Anderson entrega los premios y una doña con pintas de jefa controla el cotarro; un cotarro consistente en nosotros, sentados sobre un tapiz de cartones caducados y medio centenar de personas que se toma todo esto de la suerte mucho más en serio de lo que conviene. Difícil de describir sin caer en prejuicios. Luego recogen su air fryer o el ventilador portátil con la alegría del que va a recoger una multa, pero asisten a la homilía de Ramón igual de convencidos que yo de que van a salir de allí con un dron con cámara. La diosa Fortuna nos iguala sin miramientos en la genuflexión y la súplica. Me quedan por desprender las pestañas troqueladas del 41 y el 23, pero antes de hacerlo otra voz apagada grita ‘bingo’ y mis sueños se despedazan.
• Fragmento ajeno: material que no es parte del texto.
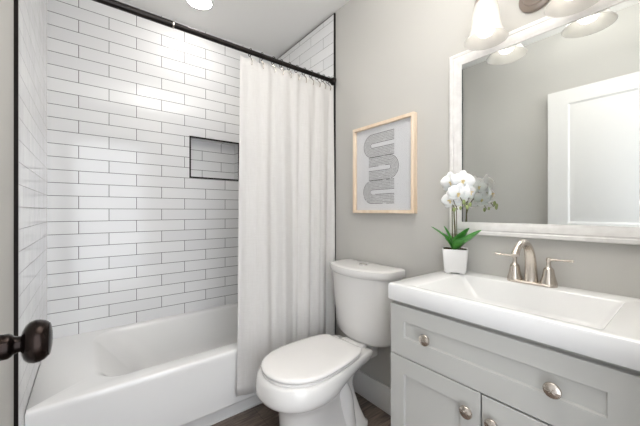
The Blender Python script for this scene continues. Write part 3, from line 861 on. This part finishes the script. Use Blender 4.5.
def flower(O, N_, size, stem_pt, roll=0.0):
    O = Vector(O); N_ = Vector(N_).normalized()
    R_ = N_.cross(Vector((0, 0, 1))).normalized() * -1
    U_ = N_.cross(R_) if N_.cross(R_).z > 0 else R_.cross(N_)
    R_, U_ = R_ * math.cos(roll) + U_ * math.sin(roll), U_ * math.cos(roll) - R_ * math.sin(roll)
    F = (O, R_, U_, N_); B = (O - N_ * 0.002, R_, U_, N_)
    bm = bmesh.new()
    for a in (90, 215, 325):
        petal(bm, B, math.radians(a), size * 0.52, size * 0.42, 0.9, -0.004)
    for a in (12, 168):
        petal(bm, F, math.radians(a), size * 0.52, size * 0.68, 0.75, -0.005, lift=0.004)
    f = obj('flower', bm, M['petal'], orc, smooth=180)
    sm = f.modifiers.new('thickness', 'SOLIDIFY'); sm.thickness = 0.0008
    bm = bmesh.new()
    petal(bm, (O + N_ * 0.003, R_, U_, N_), math.radians(270), size * 0.16, size * 0.12, 0.8, -0.006, lift=0.012)
    for a in (20, 160):
        petal(bm, (O + N_ * 0.003, R_, U_, N_), math.radians(a), size * 0.08, size * 0.09, 0.9, 0.004, lift=0.008)
    lp = bmesh.ops.create_icosphere(bm, subdivisions=2, radius=size * 0.04)
    for v in lp['verts']: v.co += O + N_ * 0.007
    obj('lip', bm, M['lip'], f, 'pale yellow lip')
    bm = bmesh.new()
    tube(bm, catmull([stem_pt, lerp(Vector(stem_pt), O, 0.5) + Vector((0, 0, 0.004)), O - N_ * 0.003], 5), 0.0011, 6)
    obj('flower_stalk', bm, M['bud'], f)
toC = Vector((-1.25, -0.62, -0.05)).normalized()
flower((1.240, 0.664, 1.284), toC + Vector((0.0, 0.25, -0.1)), 0.088, stp[30], 0.15)
flower((1.234, 0.611, 1.284), toC + Vector((0.0, -0.15, 0.05)), 0.092, stp[32], -0.1)
flower((1.226, 0.660, 1.206), toC + Vector((-0.1, 0.45, -0.2)), 0.082, st2[28], 0.2)
flower((1.214, 0.618, 1.232), toC + Vector((0.0, 0.0, -0.15)), 0.086, stp[36], -0.2)
flower((1.250, 0.590, 1.238), toC + Vector((0.6, -0.9, -0.05)), 0.074, stp[34], 0.1)
flower((1.268, 0.636, 1.270), Vector((0.7, -0.5, 0.1)), 0.076, stp[30], 0.0)
flower((1.252, 0.628, 1.215), Vector((0.6, -0.3, -0.3)), 0.070, stp[36], 0.3)
for k, (p, sp_, ln) in enumerate((((1.206, 0.592, 1.196), stp[44], 0.011), ((1.212, 0.582, 1.176), stp[47], 0.010), ((1.218, 0.612, 1.172), stp[49], 0.008), ((1.210, 0.635, 1.166), st2[40], 0.010), ((1.224, 0.575, 1.186), stp[46], 0.009))):
    bm = bmesh.new()
    s = bmesh.ops.create_uvsphere(bm, u_segments=12, v_segments=8, radius=1)
    for v in s['verts']:
        v.co = Vector((v.co.x * ln * 0.62, v.co.y * ln * 0.62, v.co.z * ln)) + Vector(p)
    tube(bm, [sp_, lerp(Vector(sp_), Vector(p), 0.6) + Vector((0, 0, 0.003)), p], 0.001, 6)
    obj('bud', bm, M['bud'], orc)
No es suficiente tragedia para hundir mi autoestima, ya que venía de hacerlo excepcionalmente bien en los coches de choque y también bien aunque de una manera más honesta en la barraca de tiro; la cosa es que yo necesitaba papel de liar y estaba disparando a un librito de OCB justo en la balda de debajo. Le estaba dando, pero como esas cosas están trucadas solo lo desplazaba hacia atrás unos centímetros. Al segundo tiro le dije al tipo “eh” y me preguntó que a qué apuntaba. Le dije que al papel, cosa que era cierta, y me lo dio. La ambición es enemiga del éxito. Podría haberle dicho que quería esa navaja mariposa tan chula, aunque con la tendencia de las fuerzas del orden a requerir mis pertenencias tan de a poco no era la opción más óptima.

A medianoche la luna remolonea sobre la noria y el aire huele a azúcar quemado y los altavoces siguen sonando como una lata bendita y el Anderson levanta una nevera portátil igual que un trofeo de barrio, y la jefa asiente a todo, contable del milagro de la suerte. Noto su pierna rozando la mía en el suelo. Pierdo el hilo y los siguientes números por estar distraído mirándola destroquelar los suyos y podría ir por delante pero qué más da, si solo es un juego. Aparece en el cotarro un niño con mechas; cada vez hay menos. En mis tiempos era muy habitual, como mi amigo Koki o como otros tantos chavales de Alcantarilla y que casi todos siguen viviendo en el pueblo por lo que sea. Pero ese niño es el elegido, tiene que ser él. Lo tiene todo para llevarse la motillo de gasolina, “de gasolina, gasolina, gasolina” según Ramón, “moto de gasolina”: un polo blanco y pantalones blancos, camiseta blanca y el moreno justo para que las mechas rubias dibujen un contraste más dosmilero todavía. Y canta Ramón el veintisiete, y luego el doce, y después el treintaytrés. Y el niño canta bingo, pero quiso el patinete. La narrativa se llevó por delante al azar.

Ramón sigue a través del altavoz repitiendo las cien palabras que conoce hasta convertirlas en un estribillo de verbena y la jefa levanta la barbilla para certificar que el milagro ha tenido lugar. Vocal, secretario y notario, el trío burocrático del buen fario. El brillo de neón brilla de un puesto a otro formando una redecilla de cuerdas luminosas sobre el cielo, anexo a nuestra idea de lo posible; hay quien aplaude al chaval porque cómo no vas a aplaudir al destino cuando hace bien su trabajo. Los perdedores esperamos sin romper el cartón a que el bingo se confirme, recogemos los restos con parsimonia, como esperando un último giro final que nos dé por vencedores, un premio secreto reservado para los que nunca ganamos nada. El secretario se alza sobre todos nosotros con otro lote de cartones listo para vender; Anderson descansa los brazos porque levantar los premios desgasta más que merecerlos.

Pronto empezará otra ronda; alguien preguntará la hora, alguien, yo, encenderá un pitillo, la jefa volverá a bajar la barbilla y contará de nuevo premios con los ojos a la espera de que otro chiquillo financiado por un padre ludópata y sus mil cartones derribe los límites de lo probable. Algo tiene este juego, ya sea por Ramón o por el propio juego, por la jefa o por Anderson y el secretario, que cuanto más pierdes más te permite quedarte dentro; lo mismo es porque de vez en cuando te regalan un cartón. La derrota compartida galvaniza una alianza transmutada en un dogma de los que aún no creen. No me he llevado el dron, pero su pierna ha vuelto a rozar la mía y por un instante veo brillar el mundo entero y los neones morir sobrepasados por la luz de mi propia suerte; no me ha tocado nada hoy salvo la certeza que con estar aquí ya lo tengo todo.